Full colour head and shoulders of the poet wearing a casual brown jacket, turtle neck jumper (pale blue) with grey shirt beneath. He has dark framed spectacles, grey hair swept back from his forehead, which is slightly freckled, and a short grey beard. He is looking at the photographer appraisingly and could be wearing the beginning of a smile. Behind him is what seems to be the wall of a church, with a fragment of stained glass window to his left.Geoff Lander lived in Bexleyheath, from where he could see Canary Wharf—‘more’s the pity’, said Geoff. He sang, as a dedicated amateur, in light opera, choirs and church events.

In his youth, he did a degree in chemistry at the architecturally disastrous York University (before the trees had grown there). He was involved in research in London for a while but realised it wasn’t for him. The only place to find paid work (‘you studied what?’) seemed to be computing, in which field he was incompetent for years until a stroke put paid to stamina.

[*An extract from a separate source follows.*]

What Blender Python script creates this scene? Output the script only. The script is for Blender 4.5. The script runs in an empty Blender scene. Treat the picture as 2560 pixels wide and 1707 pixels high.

To help his dead fingers he started writing out other people’s poems (which he knew only as lyrics through English song). Having stood on Wenlock Edge too many times (but possibly one up on Housman) he started writing his own poems, encouraged from Scotland by Helena Nelson and from the grave by John Betjeman.

A tiny fraction of his poems are ‘out there’, in publications such as Lighten Up Online and Snakeskin, but he wrote for amusement only. His hand fully recovered.

He died in 2023, and will be missed by many.